FRA Certification Helpline: (216) 694-0240

(The following story by Daniel Fowler appeared on the Congressional Quarterly website on April 13, 2009.)

WASHINGTON, D.C. — Grant recipients have failed to spend almost all of the money awarded to them for transit security in the last few years, a recent Homeland Security Department report says.

Now, the department is trying to determine why about 97 percent of the money it distributed between fiscal years 2006 and 2008 is still sitting around unspent and what can be done to expedite the process.

The report, by the Federal Emergency Management Agency and the Transportation Security Administration, said that the grantees had claimed only a small portion of the $758.4 million the federal government awarded under its Transit Security Grant Program, which aims to improve security on bus, rail and ferry systems in urban areas. FEMA officials placed the amount spent at about $23.1 million.

Officials from FEMA and TSA have been meeting with transit agencies around the country to get to the bottom of the situation.

FEMA said the federal government gave the states the funding for DHS-approved projects and the states were to dole the money out to transit agencies. But, for whatever reason, the states have yet to spend the remaining $735.2 million balance.

John P. Sammon, assistant administrator of TSA’s Office of Transportation Sector Network Management, said at a House Appropriations Homeland Security Subcommittee hearing in late March that about 15 agencies in seven states account for the vast majority of the unspent money.

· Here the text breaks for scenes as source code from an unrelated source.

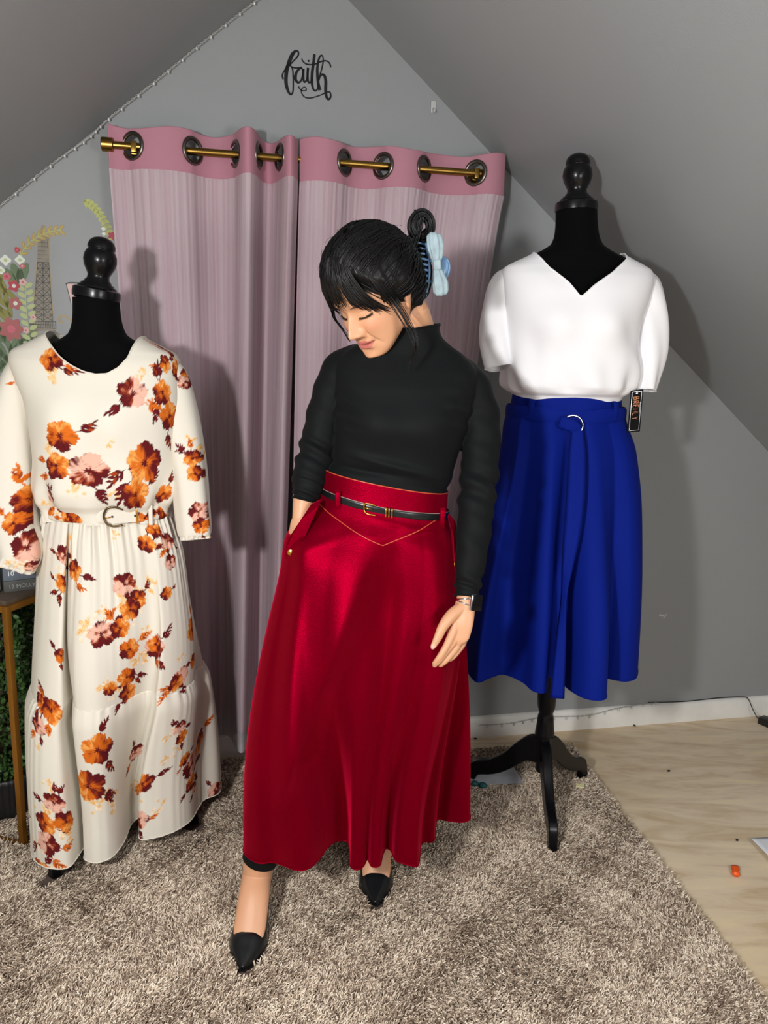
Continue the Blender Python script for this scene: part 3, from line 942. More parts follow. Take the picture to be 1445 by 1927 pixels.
def floral(q, flowers, seed=3):
    """printed flowers over fabric coordinates q (N x 2, metres)"""
    r0 = np.random.default_rng(seed)
    col = np.tile(CREAM, (len(q), 1))
    order = np.argsort(q[:, 1]); zs = q[order, 1]

    def near(c, R):
        a, b = np.searchsorted(zs, [c[1] - R, c[1] + R])
        k = order[a:b]
        return k[np.abs(q[k, 0] - c[0]) < R]

    def leaf(c, d, L, w, colr):
        k = near(c, L)
        if not len(k): return
        e = q[k] - c
        u = e @ d / L; v = (e @ np.array([-d[1], d[0]])) / w
        m_ = (np.abs(u) < .5) & (np.abs(v) < 0.5 * (1 - (2 * u) ** 2) * (1.15 - .5 * u))
        col[k[m_]] = colr * (0.85 + 0.3 * ((u[m_] + .5)[:, None]))

    def stroke(a, b, bend, w, colr):
        t = np.linspace(0, 1, 24)[:, None]
        n_ = np.array([-(b - a)[1], (b - a)[0]])
        pts = a + (b - a) * t + n_ * bend * (4 * t * (1 - t))
        for p in pts:
            k = near(p, w)
            k = k[((q[k] - p) ** 2).sum(1) < w * w]
            col[k] = colr
        return pts

    def sprig(c, a, L, c1, c2):
        d = np.array([math.cos(a), math.sin(a)])
        pts = stroke(c, c + d * L, r0.uniform(-.2, .2), 0.0014, c1)
        for i, k in enumerate((8, 12, 16, 20)):
            for sgn in (-1, 1):
                aa = a + sgn * r0.uniform(.5, .8)
                dd = np.array([math.cos(aa), math.sin(aa)])
                ll = L * (.42 - .05 * i)
                leaf(pts[k] + dd * ll * .5, dd, ll, ll * .34, c1 if (i + sgn) % 3 else c2)
        leaf(pts[-1] + d * L * .12, d, L * .3, L * .1, c1)

    fl = [(np.array([f[0], f[1]]), f[2], f[3]) for f in flowers]
    for c, R, kd in fl:                                    # faint sprays
        if kd == 't' or r0.random() < .4:
            cc = c if kd == 't' else c + R * 1.5 * np.array([math.cos(r0.uniform(0, 6)), math.sin(r0.uniform(0, 6))])
            for _ in range(9):
                p = cc + r0.normal(0, R * .5, 2); a = r0.uniform(0, 6)
                leaf(p, np.array([math.cos(a), math.sin(a)]), R * .5, R * .3, CO['tan'] if r0.random() < .5 else CO['pale'])
            for _ in range(2):
                a = r0.uniform(0, 6)
                sprig(cc, a, R * .9, CO['tan'], CO['lo'])
    for c, R, kd in fl:
        if kd == 't': continue
        for _ in range(int(r0.integers(1, 4))):
            a = r0.uniform(0, 2 * PI)
            s_ = c + R * .8 * np.array([math.cos(a), math.sin(a)])
            pair = [(CO['bu'], CO['ru']), (CO['bu'], CO['bu'] * 1.4), (CO['o'], CO['ru'])][int(r0.integers(0, 3))]
            sprig(s_, a + r0.uniform(-.5, .5), R * r0.uniform(1.0, 1.5), *pair)
    for c, R, kd in fl:
        if kd == 't': continue
        k = near(c, R * 1.3)
        if not len(k): continue
        e = (q[k] - c) / R
        r = np.hypot(e[:, 0], e[:, 1]); f = np.arctan2(e[:, 1], e[:, 0])
        p1, p2, al = r0.uniform(0, 6, 3)
        rim = 0.78 + .26 * np.abs(np.cos(2.5 * f + p1)) ** .6 * (1 + .22 * np.sin(f + p2)) + .035 * np.sin(13 * f + p2) + .03 * np.sin(29 * f + p1)
        ins = r < rim
        k, r, f, e, rim = k[ins], r[ins], f[ins], e[ins], rim[ins]
        s_ = e[:, 0] * math.cos(al) + e[:, 1] * math.sin(al) + .28 * np.sin(3 * f + p2) + .22 * np.sin(5 * e[:, 0] * 2 + p1) * np.cos(e[:, 1] * 6 + p2) + .1 * np.sin(17 * f + 5 * r)
        s_ = s_ + r0.normal(0, .03, len(s_))
        if kd == 'o':
            ks = np.array([-.9, -.55, -.3, 0.0, .35, .7, 1.1]); cs = np.array([CO['bu'], CO['bu'], CO['ru'], CO['o'], CO['o'], CO['lo'], CO['o']])
        else:
            ks = np.array([-.9, -.45, -.25, 0.05, .4, .75, 1.1]); cs = np.array([CO['bu'], CO['bu'], CO['ru'], CO['pk'], CO['pk'], CO['pk'] * .95, CO['bu']])
        cc = np.stack([np.interp(s_, ks, cs[:, i]) for i in range(3)], 1)
        gap = (np.abs(np.sin(2.5 * f + p1 / 2)) < .10) & (r > .25)
        cc[gap] *= .72
        cen = r < .16 + .07 * np.sin(7 * f)
        cc[cen] = CO['bu']
        col[k] = cc
    return col


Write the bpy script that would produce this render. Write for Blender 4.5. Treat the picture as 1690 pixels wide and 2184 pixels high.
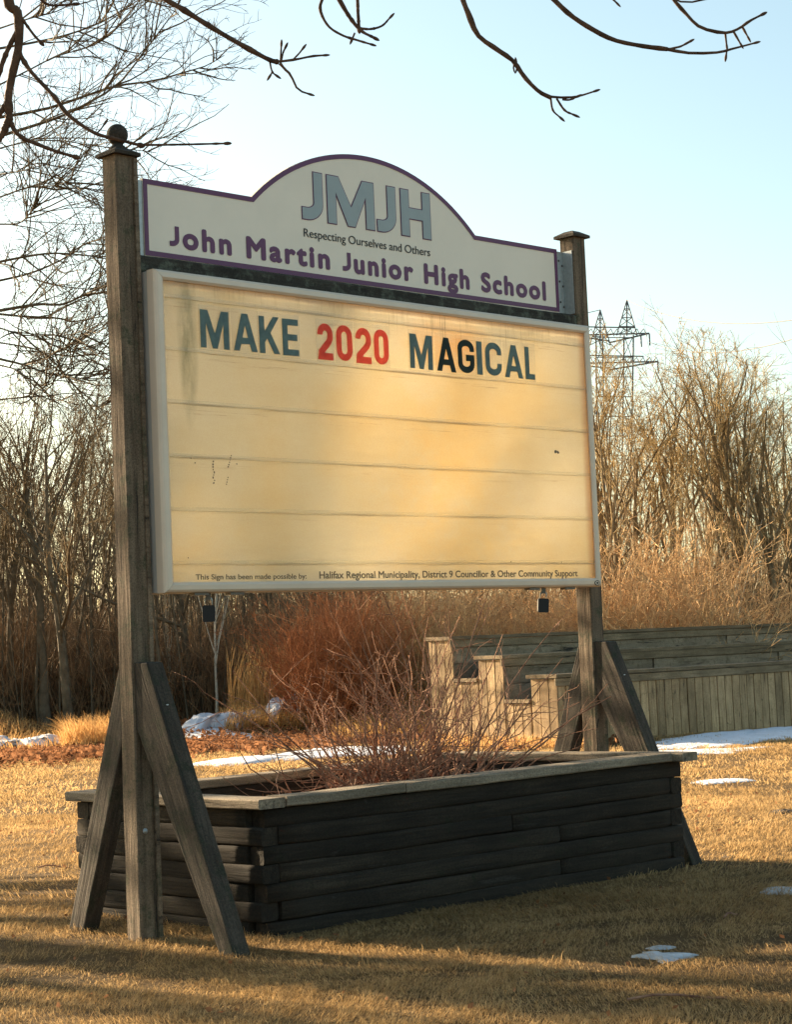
import bpy, math, random
import numpy as np
from mathutils import Matrix, Vector, Euler
PI=math.pi; rad=math.radians
for o in list(bpy.data.objects): bpy.data.objects.remove(o)
S=bpy.context.scene; C=S.collection
random.seed(7); RNG=np.random.default_rng(7)

# ---------------------------------------------------------------- camera, world, sun, exposure
CX,CY,CZ=-4.6789,-5.8499,1.0584; F=4184.06; YAW,PITCH,ROLL=rad(45.0019),rad(3.8458),rad(-2.4272)
_f=Vector((math.sin(YAW)*math.cos(PITCH),math.cos(YAW)*math.cos(PITCH),math.sin(PITCH)))
_r0=Vector((math.cos(YAW),-math.sin(YAW),0)); _u0=_r0.cross(_f)
_r=_r0*math.cos(ROLL)+_u0*math.sin(ROLL); _u=-_r0*math.sin(ROLL)+_u0*math.cos(ROLL)
cd=bpy.data.cameras.new('camera'); cam=bpy.data.objects.new('camera',cd); C.objects.link(cam)
m=Matrix((_r,_u,-_f)).transposed().to_4x4(); m.translation=(CX,CY,CZ); cam.matrix_world=m
cd.sensor_fit='VERTICAL'; cd.sensor_height=36; cd.lens=36*F/2184; cd.clip_start=.05; cd.clip_end=3000
S.camera=cam
SUN_EL=rad(16.5); SUN_AZ=rad(-7.5)           # azimuth from +Y towards +X
w=bpy.data.worlds.new('World'); S.world=w; w.use_nodes=True
nt=w.node_tree; bg=nt.nodes['Background']; sk=nt.nodes.new('ShaderNodeTexSky'); sk.sky_type='NISHITA'
sk.sun_disc=False; sk.sun_elevation=SUN_EL; sk.sun_rotation=SUN_AZ; sk.altitude=0; sk.air_density=1.0; sk.dust_density=1.6; sk.ozone_density=2.0
_t=nt.nodes.new('ShaderNodeMix'); _t.data_type='RGBA'; _t.blend_type='MULTIPLY'; _t.inputs[0].default_value=1; _t.inputs[7].default_value=(1.14,1.075,.87,1)
nt.links.new(sk.outputs[0],_t.inputs[6]); nt.links.new(_t.outputs[2],bg.inputs[0]); bg.inputs[1].default_value=.058
sd=bpy.data.lights.new('sun','SUN'); sun=bpy.data.objects.new('sun',sd); C.objects.link(sun)
sd.energy=5.0; sd.angle=rad(.55); sd.color=(1,.79,.53)
sv=Vector((math.sin(SUN_AZ)*math.cos(SUN_EL),math.cos(SUN_AZ)*math.cos(SUN_EL),math.sin(SUN_EL)))
sun.rotation_euler=sv.to_track_quat('Z','Y').to_euler()
S.view_settings.view_transform='Standard'; S.view_settings.look='None'; S.view_settings.exposure=2.32; S.view_settings.gamma=1
S.render.engine='CYCLES'
S.cycles.max_bounces=8; S.cycles.transparent_max_bounces=16

# ---------------------------------------------------------------- helpers
def PX(u,v,d):
    """the world point seen towards photo position (u,v) at distance d in front of the camera"""
    p=Vector((CX,CY,CZ))+(_f+_r*((u-845)/F)-_u*((v-1092)/F))*d
    return p
def LD(lat,dep,z=0.0): # lateral, depth from the photographer's place
    return Vector((CX+.7071*(lat+dep),CY+.7071*(dep-lat),z))
def GPX(u,d): # ground point below photo column u at depth d
    lat=(u-845)/F*d; return LD(lat,d,0)
def gz(x,y):
    x=np.asarray(x,float); y=np.asarray(y,float)
    dep=((x-CX)+(y-CY))*.7071; lat=((x-CX)-(y-CY))*.7071
    h=.012*np.sin(x*1.7+.5)*np.sin(y*1.3)+.02*np.sin(x*.5+1)*np.cos(y*.45)*np.clip((dep-10)/8,0,1)
    b=np.exp(-((dep-25.5)/2.0)**2)
    h=h+b*np.clip(.30+.25*np.sin(lat*.6+.4)+.1*np.sin(lat*1.9),.05,.6)*np.clip((2.0-lat)/2,0,1)
    h=h-.02*np.exp(-((x+.2)**2+(y+.6)**2)/.5)
    return h
def mesh_np(name,V,Fc,mat=None,smooth=False,nside=None):
    me=bpy.data.meshes.new(name); V=np.asarray(V,np.float32); Fc=np.asarray(Fc,np.int32)
    k=Fc.shape[1]
    me.vertices.add(len(V)); me.vertices.foreach_set('co',V.ravel())
    me.loops.add(Fc.size); me.loops.foreach_set('vertex_index',Fc.ravel())
    me.polygons.add(len(Fc)); me.polygons.foreach_set('loop_start',np.arange(0,Fc.size,k,dtype=np.int32))
    if smooth: me.polygons.foreach_set('use_smooth',np.ones(len(Fc),bool))
    me.update(calc_edges=True)
    if mat: me.materials.append(mat)
    return me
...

“We should be able to get back to you and tell you where this is, where it’s sitting according to their plans, and what we think the delays are and what we think we ought to do to speed up this backlog of money,” Sammon said.

His agency and FEMA agreed to provide the subcommittee with a report on the status of the funding and related recommendations by midsummer he said.

As for what’s causing the hold-up, Tracey Trautman, deputy assistant administrator of FEMA’s Grant Programs Directorate, said state and local agencies have to follow their own regulations, which can delay the time it takes to complete a project and fully expend funds.

Over the years, various review processes and extensions of spending timetables also have slowed the pace of expenditure, FEMA and TSA’s report found.

However, the slow rate of spending doesn’t mean security efforts have stalled, said Ross Ashley, the assistant administrator of FEMA’s Grant Programs Directorate.

While it is true grant dollars might not have become available as quickly as everybody would have liked, Ashley said, “that doesn’t mean that money is not being used. Critical grant-funded projects are under way in every state and being executed today.”

TSA officials said the agency has taken steps to speed up the awarding of grants, including overhauling the methodology and ranking system it uses; the agency has also taken the state governments out of the process for fiscal 2009, eliminating the middle man.

However, it remains too early to tell how this change will impact the spending time line, TSA spokeswoman Lauren Gaches said.